India’s telecoms regulator wants to use blockchain to help block spam calls and fraudulent calls.

The Telecom Regulatory Authority of India (Trai) has started a consultation on ways of recording consent and to enforce regulatory compliance while allowing innovation in the market.

If the project goes ahead, it will be the largest blockchain application in telecoms. Trai says that, since its do-not-disturb (DND) regulations went into force in 2010, “twenty-three crore [230 million] subscribers have registered themselves on the DND registry”.

The wholesale carrier industry is also working on blockchain applications, in this case to reconcile call records and costs, initially in the wholesale voice market. The first proofs of concept have been carried out through the International Telecoms Week Global Leaders’ Forum, and more are planned.


Trai, which is looking for responses to its consultation by 11 June – next Monday – says the problem of spam and fraud calls has not been “fully contained because unscrupulous elements started obtaining customers’ consent, often surreptitiously, or resorted to use of unregistered telemarketers that call or message from a ten-digit number”. It adds: “The incidence of fraud calls has also been on the rise.”

Trai is proposing new regulations that will require “that consent be explicitly recorded by a third party and be activated only after subscribers’ confirmation” and any subscriber will be able to revoke consent at any time.

It will use blockchain distributed ledger technology “to enforce regulatory compliance while allowing innovation in the market”, says the regulator. “Blockchain has proven useful where the objective is to cryptographically secure information and make it available only on need-to-know basis.
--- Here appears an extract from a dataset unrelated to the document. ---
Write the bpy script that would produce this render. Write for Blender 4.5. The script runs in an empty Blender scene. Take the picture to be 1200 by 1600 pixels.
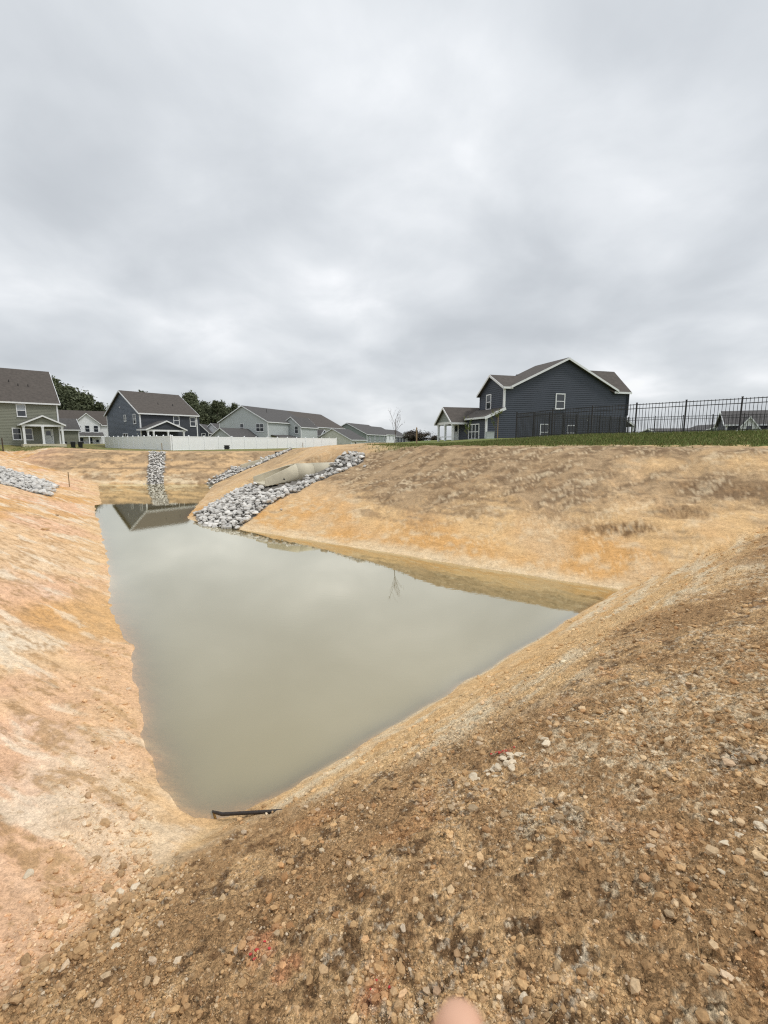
import bpy, bmesh, math, random
import numpy as np
from mathutils import Vector, Matrix, Euler
R = math.radians
random.seed(7)
rng = np.random.default_rng(11)
scene = bpy.context.scene
COL = scene.collection

# ------------------------------------------------------------------ camera
CAM_H = 3.4                      # eye above the water (water is z = 0)
cam_d = bpy.data.cameras.new("camera")
cam = bpy.data.objects.new("camera", cam_d); COL.objects.link(cam)
cam_d.sensor_fit = 'VERTICAL'; cam_d.sensor_height = 36.0
cam_d.lens = 36.0 * 720 / 1600
cam.location = (0, 0, CAM_H)
cam.rotation_euler = (R(90) - math.atan(110 / 720), 0, 0)
cam_d.clip_start = 0.01; cam_d.clip_end = 6000
cam_d.dof.use_dof = True; cam_d.dof.focus_distance = 6.0; cam_d.dof.aperture_fstop = 8.5     # a phone lens: small aperture
scene.camera = cam

# ------------------------------------------------------------------ light
SUN_EL, SUN_AZ = R(58), R(105)   # azimuth clockwise from +Y (high, to the right)
sun_d = bpy.data.lights.new("sun", 'SUN'); sun = bpy.data.objects.new("sun", sun_d); COL.objects.link(sun)
sun_d.energy = 1.5; sun_d.angle = R(11); sun_d.color = (1.0, 0.96, 0.9)
sdir = Vector((math.sin(SUN_AZ) * math.cos(SUN_EL), math.cos(SUN_AZ) * math.cos(SUN_EL), math.sin(SUN_EL)))
sun.rotation_euler = sdir.to_track_quat('Z', 'Y').to_euler()

world = bpy.data.worlds.new("World"); scene.world = world; world.use_nodes = True
wn, wl = world.node_tree.nodes, world.node_tree.links
wn.clear()
def W(t, **kw):
    n = wn.new(t)
    for k, v in kw.items(): setattr(n, k, v)
    return n
def wmath(op, a, b=None, c=None, clamp=False):
    n = W('ShaderNodeMath', operation=op); n.use_clamp = clamp
    for i, v in enumerate((a, b, c)):
        if v is None: continue
        if isinstance(v, (int, float)): n.inputs[i].default_value = v
        else: wl.new(v, n.inputs[i])
    return n.outputs[0]
wo = W('ShaderNodeOutputWorld'); bg = W('ShaderNodeBackground'); wl.new(bg.outputs[0], wo.inputs[0])
sky = W('ShaderNodeTexSky', sky_type='NISHITA'); sky.sun_disc = False
sky.sun_elevation = SUN_EL; sky.sun_rotation = SUN_AZ
tc = W('ShaderNodeTexCoord'); sep = W('ShaderNodeSeparateXYZ'); wl.new(tc.outputs['Generated'], sep.inputs[0])
zc = wmath('ADD', wmath('MAXIMUM', sep.outputs[2], 0.0), 0.34)
cmb = W('ShaderNodeCombineXYZ')
wl.new(wmath('DIVIDE', sep.outputs[0], zc), cmb.inputs[0]); wl.new(wmath('DIVIDE', sep.outputs[1], zc), cmb.inputs[1])
def cloud(scale, detail, rough, dist, off):
    mp = W('ShaderNodeMapping'); mp.inputs['Location'].default_value = off; wl.new(cmb.outputs[0], mp.inputs[0])
    n = W('ShaderNodeTexNoise'); n.inputs['Scale'].default_value = scale; n.inputs['Detail'].default_value = detail
    n.inputs['Roughness'].default_value = rough; n.inputs['Distortion'].default_value = dist
    wl.new(mp.outputs[0], n.inputs['Vector']); return n.outputs[0]
big = cloud(1.15, 3.0, 0.45, 0.25, (3.1, 0.4, 0))
mid = cloud(3.0, 6.0, 0.5, 0.22, (1.7, 5.2, 0))
mix = wmath('ADD', wmath('MULTIPLY', big, 0.62), wmath('MULTIPLY', mid, 0.38))
ramp = W('ShaderNodeValToRGB'); wl.new(mix, ramp.inputs[0])
cr = ramp.color_ramp; cr.interpolation = 'B_SPLINE'
cr.elements[0].position = 0.35; cr.elements[0].color = (0.535, 0.566, 0.60, 1)
cr.elements[1].position = 0.65; cr.elements[1].color = (1.02, 1.03, 1.05, 1)
e = cr.elements.new(0.47); e.color = (0.665, 0.697, 0.73, 1)
e = cr.elements.new(0.57); e.color = (0.80, 0.828, 0.855, 1)
# the cloud deck: evenly a little brighter towards the zenith, as every overcast sky
grad = wmath('ADD', wmath('MULTIPLY', wmath('MAXIMUM', sep.outputs[2], 0.0), 0.22), 0.93)
sc = W('ShaderNodeVectorMath', operation='SCALE'); wl.new(ramp.outputs[0], sc.inputs[0]); wl.new(grad, sc.inputs['Scale'])
skys = W('ShaderNodeVectorMath', operation='SCALE'); wl.new(sky.outputs[0], skys.inputs[0]); skys.inputs['Scale'].default_value = 0.10
mx = W('ShaderNodeMix', data_type='RGBA'); mx.inputs[0].default_value = 0.94
wl.new(skys.outputs[0], mx.inputs[6]); wl.new(sc.outputs[0], mx.inputs[7])
wl.new(mx.outputs[2], bg.inputs[0]); bg.inputs[1].default_value = 1.0

vs = scene.view_settings
vs.view_transform = 'Standard'; vs.look = 'None'; vs.exposure = 0.08; vs.gamma = 1.0; vs.use_curve_mapping = False
scene.cycles.use_denoising = False; scene.cycles.use_adaptive_sampling = False; scene.cycles.filter_width = 1.2; scene.cycles.max_bounces = 5; scene.cycles.diffuse_bounces = 2; scene.cycles.glossy_bounces = 3; scene.cycles.transparent_max_bounces = 8

# ------------------------------------------------------------------ numpy helpers
def s2l(*c):
    c = np.array(c, float) / 255
    return np.where(c <= 0.04045, c / 12.92, ((c + 0.055) / 1.055) ** 2.4)
def ss(a, b, x):
    t = np.clip((x - a) / (b - a), 0, 1); return t * t * (3 - 2 * t)
def vnoise(x, y, seed=0):
    xi = np.floor(x); yi = np.floor(y); fx = x - xi; fy = y - yi
    xi = xi.astype(np.int64); yi = yi.astype(np.int64)
    def h(a, b):
        n = (a * 374761393 + b * 668265263 + seed * 974634777) & 0xFFFFFFFF
        n = ((n ^ (n >> 13)) * 1274126177) & 0xFFFFFFFF
        return ((n ^ (n >> 16)) & 0xFFFF) / 65535.0
    u = fx * fx * (3 - 2 * fx); v = fy * fy * (3 - 2 * fy)
    a = h(xi, yi); b = h(xi + 1, yi); c = h(xi, yi + 1); d = h(xi + 1, yi + 1)
    return (a + (b - a) * u) * (1 - v) + (c + (d - c) * u) * v
def fbm(x, y, seed=0, octv=4, g=0.5):
    s = 0; a = 1.0; t = 0
    for i in range(octv):
        s = s + a * vnoise(x + 17.3 * i, y - 9.1 * i, seed + i); t += a; a *= g; x = x * 2.03; y = y * 2.03
    return s / t
def smin(a, b, k):
    h = np.clip(0.5 + 0.5 * (b - a) / k, 0, 1); return b + (a - b) * h - k * h * (1 - h)
def smax(a, b, k): return -smin(-a, -b, k)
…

Yet none may deny their actions or tamper with records, once recorded on the distributed ledger, which uniformly enforces compliance.”

Dean Bubley, whose Disruptive Analysis company is running a seminar on blockchain in telecoms on 3 July, told Capacity: “Blockchain and decentralised ledger technology (DLT) has numerous potential use-cases in the telecoms industry, even though some aspects are undoubtedly overhyped.”

He explained: “The greatest potential seems to be in areas where there is a need for provable, unchangeable data, that is jointly created and administered by a group of participants by consensus, rather than independently or by a central authority. One good example is reconciliation of billing records and settlements between operators.”